"Н.Я.Эйдельман. Последний летописец" - читать интересную книгу автора

надежды?"
Приближается возраст гибели Пушкина, герценовского кризиса. Как
спастись? Кто спасет? Друзья зовут в Петербург, но опасно: "близ царя, близ
смерти..."
Карамзин серьезно задумывается - не пуститься ли в новое путешествие,
по сравнению с которым европейский вояж 1789-1790-х годов пустяк: в Хили (то
есть Чили), в Перу, на остров Бурбон (нынешний Реюньон в Индийском океане),
на Филиппины, на остров Святой Елены (о котором до ссылки Наполеона почти
никто и не знал): "Там согласился бы я дожить до глубокой старости,
разогревая холодную кровь свою теплотою лучей солнечных; а здесь боюсь и
подумать о сединах шестидесятилетия".
Это строки из письма к Дмитриеву от 30 декабря 1798 года. Угадываем
тоску, которая гонит в теплые края из "павловских заморозков". С трудом
можем сегодня вообразить, что значило в ту пору отправиться на Филиппины или
в Хили - год на дорогу, десятилетия на разлуку.

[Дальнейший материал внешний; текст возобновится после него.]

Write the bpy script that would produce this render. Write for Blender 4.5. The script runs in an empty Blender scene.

Наконец, печалимся даже от случайного пророчества: седины
шестидесятилетия, будто Николай Михайлович точно знает, что проживет не 55,
не 65, но именно шестьдесят лет (без нескольких месяцев). Многие, видевшие
его в конце жизни, запомнят "благородную седину".
Историком еще не стал, а уж сделался провидцем. И предстоявшие
странствия точно определил. Только не в пространстве - по времени!

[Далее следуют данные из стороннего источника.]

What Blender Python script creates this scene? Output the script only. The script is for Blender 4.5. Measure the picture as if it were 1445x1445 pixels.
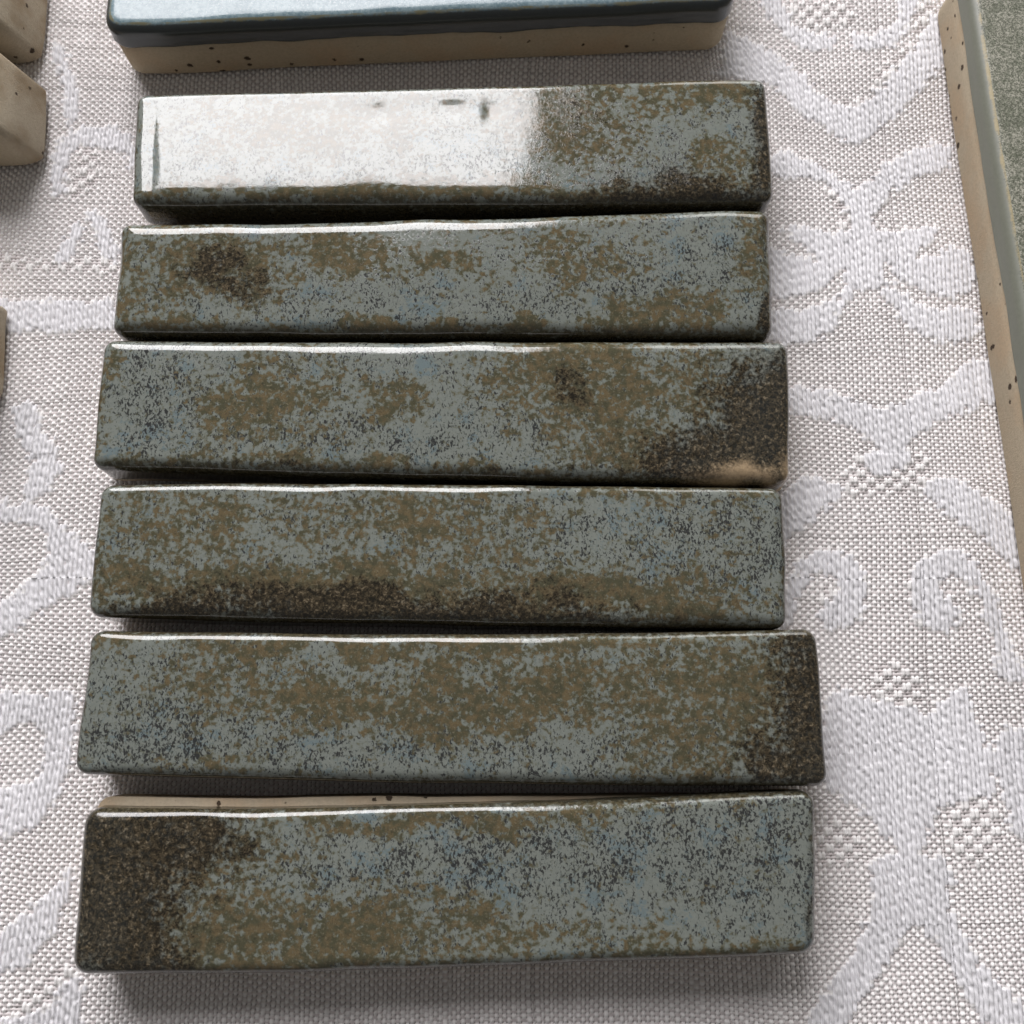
import bpy, bmesh, math, random
import numpy as np
from mathutils import Vector

for o in list(bpy.data.objects):
    bpy.data.objects.remove(o)
S = bpy.context.scene
COL = S.collection
MM = 0.001
R_ = math.radians

# ------------------------------------------------------------------ camera
cam_d = bpy.data.cameras.new("camera")
cam = bpy.data.objects.new("camera", cam_d)
COL.objects.link(cam)
cam.location = (0, -29.405 * MM, 150.966 * MM)
cam.rotation_euler = (R_(11.783), 0, 0)
cam_d.sensor_width = 36.0
cam_d.lens = 36.0 * 1400 / 1445
cam_d.clip_start = 0.005
cam_d.clip_end = 20.0
cam_d.dof.use_dof = True
cam_d.dof.focus_distance = 0.1475
cam_d.dof.aperture_fstop = 34.0
S.camera = cam

# ------------------------------------------------------------------ light: a tall window beyond the table, a dim room around it
W = bpy.data.worlds.new("World")
S.world = W
W.use_nodes = True
bg = W.node_tree.nodes["Background"]
bg.inputs[0].default_value = (1.0, 0.97, 0.94, 1)
bg.inputs[1].default_value = 0.14

def area(name, c, target, w, h, power, color):
    d = bpy.data.lights.new(name, 'AREA')
    d.shape = 'RECTANGLE'
    d.size = w
    d.size_y = h
    d.energy = power
    d.color = color
    o = bpy.data.objects.new(name, d)
    COL.objects.link(o)
    o.location = c
    o.rotation_euler = (Vector(target) - Vector(c)).to_track_quat('-Z', 'Y').to_euler()
    return o

# main window: plane y = 0.75 m, from x0 to x1, z0 to z1
WY, WX0, WX1, WZ0, WZ1 = 0.75, -0.58, 0.018, 0.22, 1.20
L1 = 11.3
a1 = (WX1 - WX0) * (WZ1 - WZ0)
area("window_light", ((WX0 + WX1) / 2, WY, (WZ0 + WZ1) / 2), ((WX0 + WX1) / 2, 0, (WZ0 + WZ1) / 2), WX1 - WX0, WZ1 - WZ0, L1 * math.pi * a1, (1.0, 0.975, 0.99))
# second, lower pane to the right
area("side_window_light", (0.30, 0.75, 0.27), (0.10, 0.0, 0.10), 0.36, 0.40, 4.0 * math.pi * 0.36 * 0.40, (1.0, 0.98, 0.95))

S.view_settings.view_transform = 'Standard'
S.view_settings.look = 'None'
S.view_settings.exposure = 0.0
S.view_settings.gamma = 1.0

# ------------------------------------------------------------------ helpers
rng = np.random.default_rng(7)

def smooth_noise(n_oct, seed, period=1.0):
    r = np.random.default_rng(seed)
    ks = r.uniform(0.5, 1.0, n_oct) * (np.arange(n_oct) + 1.0) / period * 2 * math.pi
    ph = r.uniform(0, 6.28, n_oct)
    am = 1.0 / (np.arange(n_oct) + 1.2)
    def f(x):
        x = np.asarray(x, float)
        return sum(a * np.sin(k * x + p) for a, k, p in zip(am, ks, ph)) / am.sum()
    return f

class Noise2:
    """value noise on a plane, numpy"""
    def __init__(self, seed):
        self.t = np.random.default_rng(seed).uniform(-1, 1, (256, 256))
    def __call__(self, x, y):
        x = np.asarray(x, float); y = np.asarray(y, float)
        xi = np.floor(x).astype(int); yi = np.floor(y).astype(int)
        fx = x - xi; fy = y - yi
        fx = fx * fx * (3 - 2 * fx); fy = fy * fy * (3 - 2 * fy)
        t = self.t; m = 255
        a = t[xi & m, yi & m]; b = t[(xi + 1) & m, yi & m]
        c = t[xi & m, (yi + 1) & m]; d = t[(xi + 1) & m, (yi + 1) & m]
        return (a * (1 - fx) + b * fx) * (1 - fy) + (c * (1 - fx) + d * fx) * fy

def mesh_from(name, verts, faces, mat, attrs=None, smooth=True):
    me = bpy.data.meshes.new(name)
    verts = np.asarray(verts, np.float32)
    me.from_pydata([tuple(v) for v in verts.tolist()], [], faces)
    if smooth:
        me.polygons.foreach_set("use_smooth", np.ones(len(me.polygons), bool))
    for k, v in (attrs or {}).items():
        at = me.attributes.new(k, 'FLOAT', 'POINT')
        at.data.foreach_set("value", np.asarray(v, np.float32))
    me.materials.append(mat)
    me.update()
    return me

def link(name, me, parent=None):
    o = bpy.data.objects.new(name, me)
    COL.objects.link(o)
    if parent:
        o.parent = parent
    return o

def thing(name, label, cat, loc, group=None):
    o = bpy.data.objects.new(name, None)
    COL.objects.link(o)
    o.location = loc
    o.empty_display_size = 0.01
    o["label"] = label
    o["category"] = cat
    if group:
        o["group"] = group
    return o

# ------------------------------------------------------------------ node helpers
class NT:
    def __init__(self, name):
        self.m = bpy.data.materials.new(name)
        self.m.use_nodes = True
        self.t = self.m.node_tree
        self.b = self.t.nodes["Principled BSDF"]
    def n(self, typ, **kw):
        nd = self.t.nodes.new(typ)
        for k, v in kw.items():
            setattr(nd, k, v)
        return nd
    def put(self, sock, v):
        if isinstance(v, bpy.types.NodeSocket):
            self.t.links.new(v, sock)
        else:
            sock.default_value = v
    def math(self, op, a, b=0.0, c=0.0, clamp=False):
        nd = self.n('ShaderNodeMath', operation=op, use_clamp=clamp)
        for s, v in zip(nd.inputs, (a, b, c)):
            self.put(s, v)
        return nd.outputs[0]
    def attr(self, name):
        return self.n('ShaderNodeAttribute', attribute_name=name).outputs['Fac']
    def mm(self, seed=True):
        tc = self.n('ShaderNodeTexCoord')
        v = self.n('ShaderNodeVectorMath', operation='SCALE')
        self.put(v.inputs[0], tc.outputs['Object']); v.inputs['Scale'].default_value = 1000.0
        if not seed:
            return v.outputs[0]
        oi = self.n('ShaderNodeObjectInfo')
        w = self.n('ShaderNodeVectorMath', operation='SCALE')
        self.put(w.inputs[0], oi.outputs['Location']); w.inputs['Scale'].default_value = 3170.0
        a = self.n('ShaderNodeVectorMath', operation='ADD')
        self.put(a.inputs[0], v.outputs[0]); self.put(a.inputs[1], w.outputs[0])
        return a.outputs[0]
    def noise(self, vec, scale, detail=3.0, rough=0.55, dist=0.0, off=0.0, stretch=None):
        if off or stretch:
            mp = self.n('ShaderNodeMapping')
            self.put(mp.inputs[0], vec)
            mp.inputs[1].default_value = (off, off * 0.7, off * 1.3)
            if stretch:
                mp.inputs[2].default_value = (0, 0, stretch[0])
                mp.inputs[3].default_value = (stretch[1], stretch[2], 1)
            vec = mp.outputs[0]
        nd = self.n('ShaderNodeTexNoise')
        self.put(nd.inputs['Vector'], vec)
        nd.inputs['Scale'].default_value = scale
        nd.inputs['Detail'].default_value = detail
        nd.inputs['Roughness'].default_value = rough
        nd.inputs['Distortion'].default_value = dist
        return nd.outputs['Fac']
    def step(self, v, lo, hi):
        nd = self.n('ShaderNodeMapRange', interpolation_type='SMOOTHSTEP')
        self.put(nd.inputs[0], v); self.put(nd.inputs[1], lo); self.put(nd.inputs[2], hi)
        return nd.outputs[0]
    def mix(self, f, a, b):
        nd = self.n('ShaderNodeMix', data_type='RGBA')
        self.put(nd.inputs[0], f)
        for s, v in ((nd.inputs[6], a), (nd.inputs[7], b)):
            self.put(s, v if isinstance(v, bpy.types.NodeSocket) else (*v, 1.0))
        return nd.outputs[2]
    def bump(self, hgt, dist, strength=1.0, normal=None):
        nd = self.n('ShaderNodeBump')
        self.put(nd.inputs['Height'], hgt)
        nd.inputs['Distance'].default_value = dist
        nd.inputs['Strength'].default_value = strength
        if normal is not None:
            self.put(nd.inputs['Normal'], normal)
        return nd.outputs[0]

def cen(k, x):  # (x - 0.5) * k
    return k.math('SUBTRACT', x, 0.5)

# ------------------------------------------------------------------ materials
def bar_glaze():
    k = NT("reactive_glaze")
    p = k.mm()
    brown, dark, speck, rim = (k.attr(a) for a in ("brown", "dark", "speck", "rim"))
    n1 = k.noise(p, 0.34, 3, 0.55, 0.4)
    n2 = k.noise(p, 1.15, 3, 0.5, 0.2, off=13)
    n3 = k.noise(p, 5.5, 2, 0.6, 0, off=31)
    rag = k.math('MULTIPLY', cen(k, n1), 1.5)
    rag = k.math('MULTIPLY_ADD', cen(k, n2), 2.6, rag)
    rag = k.math('MULTIPLY_ADD', cen(k, n3), 0.5, rag)
    fb = k.math('ADD', brown, rag)
    brn = k.step(fb, 0.31, 0.63)
    tran = k.step(fb, 0.05, 0.45)
    # blue-grey crystals
    n4 = k.noise(p, 2.6, 3, 0.6, 0, off=57)
    blue = k.mix(n4, (0.143, 0.160, 0.142), (0.232, 0.250, 0.224))
    n5 = k.noise(p, 0.25, 2, 0.5, 0, off=71)
    blue = k.mix(k.step(k.math('MULTIPLY_ADD', cen(k, n2), 0.9, n5), 0.55, 0.66), blue, (0.145, 0.185, 0.19))
    green = k.mix(n4, (0.105, 0.115, 0.088), (0.190, 0.198, 0.162))
    col = k.mix(tran, blue, green)
    # olive and ochre glass
    n6 = k.noise(p, 0.7, 3, 0.55, 0, off=91)
    ochre = k.mix(k.step(n6, 0.40, 0.62), (0.072, 0.069, 0.040), (0.128, 0.098, 0.052))
    ochre = k.mix(k.math('MULTIPLY', k.step(n4, 0.55, 0.70), 0.8), ochre, (0.185, 0.165, 0.11))
    ochre = k.mix(k.math('MULTIPLY', k.step(n3, 0.56, 0.68), 0.6), ochre, (0.045, 0.038, 0.024))
    col = k.mix(brn, col, ochre)
    # black flecks in the crystal layer
    s1 = k.noise(p, 2.0, 3, 0.7, 0.5, off=101, stretch=(0.35, 1.45, 0.85))
    s2 = k.noise(p, 0.35, 2, 0.5, 0, off=117)
    sp = k.math('MULTIPLY_ADD', cen(k, s2), 0.26, s1)
    sp = k.math('MULTIPLY_ADD', speck, 0.085, sp)
    sp = k.step(sp, 0.60, 0.685)
    sp = k.math('MULTIPLY', sp, k.math('SUBTRACT', 1.0, k.math('MULTIPLY', brn, 0.80)))
    col = k.mix(k.math('MULTIPLY', sp, 0.93), col, (0.020, 0.020, 0.021))
    # burnt, metallic brown
    n7 = k.noise(p, 1.9, 4, 0.75, 0.4, off=133)
    fd = k.math('MULTIPLY_ADD', cen(k, n2), 0.9, dark)
    fd = k.math('MULTIPLY_ADD', cen(k, n1), 0.9, fd)
    fd = k.math('MULTIPLY_ADD', k.math('SUBTRACT', 0.5, n7), 1.5, fd)
    dk = k.math('MULTIPLY', k.step(fd, 0.20, 0.85), 0.93)
    burnt = k.mix(k.step(n7, 0.40, 0.60), (0.006, 0.0048, 0.0032), (0.058, 0.044, 0.025))
    burnt = k.mix(k.math('MULTIPLY', k.step(n7, 0.57, 0.66), 0.8), burnt, (0.23, 0.185, 0.125))
    col = k.mix(dk, col, burnt)
    # thin glaze over the arris: darker olive
    fr = k.math('MULTIPLY_ADD', cen(k, n2), 0.9, rim)
    rm = k.step(fr, 0.35, 0.65)
    olive = k.mix(k.step(n7, 0.35, 0.68), (0.022, 0.019, 0.011), (0.085, 0.072, 0.042))
    col = k.mix(k.math('MULTIPLY', rm, 0.93), col, olive)
    k.put(k.b.inputs['Base Color'], col)
    bare = k.step(k.math('MULTIPLY_ADD', cen(k, n7), 1.0, k.attr('bare')), 0.05, 0.95)
    col = k.mix(k.math('MULTIPLY', bare, 0.9), col, (0.52, 0.38, 0.23))  # tan: clay through thin glaze, plus a warm edge reflection painted into the colour
    k.put(k.b.inputs['Base Color'], col)
    # skin
    rgh = k.math('MULTIPLY_ADD', dk, 0.04, 0.03)
    rgh = k.math('MULTIPLY_ADD', brn, 0.02, rgh)
    rgh = k.math('MULTIPLY_ADD', cen(k, n2), 0.03, rgh)
    k.put(k.b.inputs['Roughness'], rgh)
    k.b.inputs['IOR'].default_value = 1.62
    h1 = k.noise(p, 3.0, 3, 0.6, 0, off=151)
    hgt = k.math('MULTIPLY_ADD', sp, -0.7, h1)
    hgt = k.math('MULTIPLY_ADD', k.math('MULTIPLY', k.math('MAXIMUM', dk, k.math('MULTIPLY', rm, 0.6)), n7), 3.2, hgt)
    b1 = k.bump(hgt, 0.0055 * MM, 1.0)
    h2 = k.noise(p, 0.35, 2, 0.5, 0, off=171)
    b2 = k.bump(h2, 0.02 * MM, 1.0, b1)
    k.put(k.b.inputs['Normal'], b2)
    return k.m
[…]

Неужели Рюрик, Иван Калита ближе, чем Перу или остров Бурбон?
Но чтобы пуститься в путешествие до конца жизни, до седин
шестидесятилетия, требовалось как можно быстрее одолеть самого себя. Николая
Карамзина. Отправить хандру прочь с уходящим XVIII столетием.


У 1800-го

"Поэт имеет две жизни, два мира; если ему скучно и неприятно в
существовании, он уходит в сторону воображения и живет там по своему вкусу и
сердцу, как благочестивый магометанин в раю со своими семью гуриями".
В карамзинской "стороне воображения" - огромные события, его
"французская революция", которой мы снова почти не видим, не слышим, только
удивляемся результату-тому, что выходит наружу, закрепляется печатным и
письменным словом. Революция, Париж, вчера столь удручавшие, столь
безнадежные, вдруг заняли свое место в таинственном пути человечества: снова
это вдруг, за которым, конечно, страдания, сотни книг и споров, отказ от
жизни...
"Как бы то ни было, доверенность к Провидению! Как говорит Карамзин и
как должен говорить всякий добрый человек. Если есть бог, то есть и душа,
вечность, бессмертье! А как не быть богу!"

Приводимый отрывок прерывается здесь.